▶

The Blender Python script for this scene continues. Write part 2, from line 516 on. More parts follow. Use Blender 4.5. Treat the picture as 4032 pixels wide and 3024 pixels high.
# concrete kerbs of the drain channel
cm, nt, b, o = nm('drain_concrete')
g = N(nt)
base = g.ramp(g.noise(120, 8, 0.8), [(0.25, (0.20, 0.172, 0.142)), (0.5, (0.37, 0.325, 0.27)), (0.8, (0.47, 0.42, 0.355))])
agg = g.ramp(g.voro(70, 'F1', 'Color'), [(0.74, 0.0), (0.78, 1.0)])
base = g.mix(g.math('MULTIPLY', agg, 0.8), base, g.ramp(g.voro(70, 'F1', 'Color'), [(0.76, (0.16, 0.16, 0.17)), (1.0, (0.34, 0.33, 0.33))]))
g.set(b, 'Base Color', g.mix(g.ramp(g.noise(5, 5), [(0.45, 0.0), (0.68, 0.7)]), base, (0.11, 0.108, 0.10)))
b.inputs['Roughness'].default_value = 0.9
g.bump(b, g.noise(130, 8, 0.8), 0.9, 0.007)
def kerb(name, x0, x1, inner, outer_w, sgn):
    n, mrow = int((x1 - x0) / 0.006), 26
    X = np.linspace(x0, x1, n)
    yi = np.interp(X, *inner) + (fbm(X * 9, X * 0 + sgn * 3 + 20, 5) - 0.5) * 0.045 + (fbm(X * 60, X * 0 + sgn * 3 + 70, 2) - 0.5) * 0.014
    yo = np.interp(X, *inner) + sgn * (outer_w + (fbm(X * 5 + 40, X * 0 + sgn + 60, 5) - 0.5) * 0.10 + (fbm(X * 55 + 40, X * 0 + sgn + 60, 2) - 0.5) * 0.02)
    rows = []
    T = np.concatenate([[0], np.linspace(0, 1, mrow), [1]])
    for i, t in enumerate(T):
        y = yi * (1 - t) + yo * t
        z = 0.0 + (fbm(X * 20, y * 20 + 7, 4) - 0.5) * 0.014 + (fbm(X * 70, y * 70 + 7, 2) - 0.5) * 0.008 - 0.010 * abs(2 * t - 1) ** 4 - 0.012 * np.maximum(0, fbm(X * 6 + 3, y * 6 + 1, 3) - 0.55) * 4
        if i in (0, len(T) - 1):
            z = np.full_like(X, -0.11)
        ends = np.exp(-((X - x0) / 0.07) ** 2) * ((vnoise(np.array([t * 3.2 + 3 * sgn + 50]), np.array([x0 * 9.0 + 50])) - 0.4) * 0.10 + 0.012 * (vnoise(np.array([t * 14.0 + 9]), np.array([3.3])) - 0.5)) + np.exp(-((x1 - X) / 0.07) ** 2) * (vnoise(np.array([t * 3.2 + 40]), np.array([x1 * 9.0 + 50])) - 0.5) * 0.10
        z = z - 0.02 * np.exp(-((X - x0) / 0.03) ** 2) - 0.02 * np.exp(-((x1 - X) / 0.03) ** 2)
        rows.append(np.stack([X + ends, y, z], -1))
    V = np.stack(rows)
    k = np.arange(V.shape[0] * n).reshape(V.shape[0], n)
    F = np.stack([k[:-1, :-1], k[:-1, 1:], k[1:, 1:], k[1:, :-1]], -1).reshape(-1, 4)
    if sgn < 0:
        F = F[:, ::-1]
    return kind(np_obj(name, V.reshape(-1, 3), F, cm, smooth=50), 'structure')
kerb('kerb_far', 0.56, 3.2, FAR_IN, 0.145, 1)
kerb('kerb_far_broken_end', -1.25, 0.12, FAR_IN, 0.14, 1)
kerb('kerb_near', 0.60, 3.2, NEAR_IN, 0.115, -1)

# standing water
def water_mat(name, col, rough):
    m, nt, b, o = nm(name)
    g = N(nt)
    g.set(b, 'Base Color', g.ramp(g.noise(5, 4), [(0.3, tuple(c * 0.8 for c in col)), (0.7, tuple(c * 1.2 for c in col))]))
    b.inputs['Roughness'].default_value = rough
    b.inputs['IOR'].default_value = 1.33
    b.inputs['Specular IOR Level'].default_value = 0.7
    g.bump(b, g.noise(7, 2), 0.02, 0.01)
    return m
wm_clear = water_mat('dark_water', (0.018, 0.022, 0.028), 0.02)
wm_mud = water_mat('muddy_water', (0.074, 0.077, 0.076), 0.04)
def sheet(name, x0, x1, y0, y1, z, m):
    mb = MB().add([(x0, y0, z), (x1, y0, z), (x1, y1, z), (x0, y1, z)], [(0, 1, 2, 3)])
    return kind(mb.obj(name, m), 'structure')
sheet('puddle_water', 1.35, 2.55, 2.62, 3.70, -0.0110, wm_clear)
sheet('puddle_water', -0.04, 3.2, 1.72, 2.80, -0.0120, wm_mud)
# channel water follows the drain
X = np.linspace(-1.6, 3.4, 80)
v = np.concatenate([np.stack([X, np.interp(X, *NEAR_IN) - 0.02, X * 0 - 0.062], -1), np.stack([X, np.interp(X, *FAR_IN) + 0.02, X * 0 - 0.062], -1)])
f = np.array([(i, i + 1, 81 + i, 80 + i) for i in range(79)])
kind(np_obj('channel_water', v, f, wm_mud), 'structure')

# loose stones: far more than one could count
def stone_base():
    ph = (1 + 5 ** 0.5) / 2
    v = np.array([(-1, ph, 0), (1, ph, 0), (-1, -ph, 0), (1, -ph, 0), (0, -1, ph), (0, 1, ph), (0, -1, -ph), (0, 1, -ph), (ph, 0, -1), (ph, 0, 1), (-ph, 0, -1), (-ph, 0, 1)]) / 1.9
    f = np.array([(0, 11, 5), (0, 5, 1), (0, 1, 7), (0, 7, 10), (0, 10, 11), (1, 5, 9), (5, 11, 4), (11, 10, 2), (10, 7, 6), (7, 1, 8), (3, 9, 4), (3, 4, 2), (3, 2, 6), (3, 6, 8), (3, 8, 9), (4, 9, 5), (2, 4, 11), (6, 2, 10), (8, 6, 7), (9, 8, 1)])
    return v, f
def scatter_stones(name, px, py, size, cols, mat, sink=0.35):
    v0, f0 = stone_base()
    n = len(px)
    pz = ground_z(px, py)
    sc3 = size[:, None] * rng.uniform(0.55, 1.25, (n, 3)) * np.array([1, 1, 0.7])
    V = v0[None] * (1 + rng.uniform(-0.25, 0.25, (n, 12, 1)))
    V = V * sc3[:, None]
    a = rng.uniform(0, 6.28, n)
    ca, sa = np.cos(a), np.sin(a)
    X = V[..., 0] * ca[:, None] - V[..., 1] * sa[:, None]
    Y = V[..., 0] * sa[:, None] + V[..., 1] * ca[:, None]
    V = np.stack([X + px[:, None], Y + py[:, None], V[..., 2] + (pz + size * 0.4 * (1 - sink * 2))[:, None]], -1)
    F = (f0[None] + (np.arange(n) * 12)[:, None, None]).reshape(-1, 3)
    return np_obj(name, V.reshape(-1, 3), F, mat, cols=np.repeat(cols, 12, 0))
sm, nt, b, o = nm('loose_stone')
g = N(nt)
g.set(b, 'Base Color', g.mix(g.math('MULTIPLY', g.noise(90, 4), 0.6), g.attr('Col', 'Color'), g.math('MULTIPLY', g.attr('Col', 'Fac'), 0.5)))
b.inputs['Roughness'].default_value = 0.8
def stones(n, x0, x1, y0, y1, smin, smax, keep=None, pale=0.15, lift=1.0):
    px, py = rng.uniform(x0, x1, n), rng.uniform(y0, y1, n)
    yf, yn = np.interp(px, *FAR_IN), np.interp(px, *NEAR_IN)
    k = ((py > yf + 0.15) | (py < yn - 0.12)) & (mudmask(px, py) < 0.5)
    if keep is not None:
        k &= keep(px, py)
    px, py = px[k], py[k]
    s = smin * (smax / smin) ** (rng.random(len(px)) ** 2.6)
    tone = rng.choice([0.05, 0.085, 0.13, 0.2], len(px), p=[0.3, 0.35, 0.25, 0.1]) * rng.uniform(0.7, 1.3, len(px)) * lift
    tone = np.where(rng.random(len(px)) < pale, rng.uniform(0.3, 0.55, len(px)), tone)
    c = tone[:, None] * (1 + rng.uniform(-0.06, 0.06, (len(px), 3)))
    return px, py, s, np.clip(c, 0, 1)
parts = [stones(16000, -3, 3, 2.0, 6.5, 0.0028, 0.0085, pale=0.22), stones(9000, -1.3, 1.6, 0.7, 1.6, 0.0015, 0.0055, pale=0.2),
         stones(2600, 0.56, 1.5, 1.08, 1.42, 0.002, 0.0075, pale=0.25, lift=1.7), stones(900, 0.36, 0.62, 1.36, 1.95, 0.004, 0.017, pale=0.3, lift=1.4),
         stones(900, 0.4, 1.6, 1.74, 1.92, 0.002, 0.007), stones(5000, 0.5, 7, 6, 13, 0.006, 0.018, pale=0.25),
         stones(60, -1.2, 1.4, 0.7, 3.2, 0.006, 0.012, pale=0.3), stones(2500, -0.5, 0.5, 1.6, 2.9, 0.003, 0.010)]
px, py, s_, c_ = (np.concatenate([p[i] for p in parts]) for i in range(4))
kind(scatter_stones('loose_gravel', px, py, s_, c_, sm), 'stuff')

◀

▸ **What is expected**
Lines that hold "parts" are the ones to copy; find all of them.

▸ **Written solution**
The Blender Python script for this scene continues. Write part 2, from line 516 on. More parts follow. Use Blender 4.5. Treat the picture as 4032 pixels wide and 3024 pixels high.
parts = [stones(16000, -3, 3, 2.0, 6.5, 0.0028, 0.0085, pale=0.22), stones(9000, -1.3, 1.6, 0.7, 1.6, 0.0015, 0.0055, pale=0.2),
px, py, s_, c_ = (np.concatenate([p[i] for p in parts]) for i in range(4))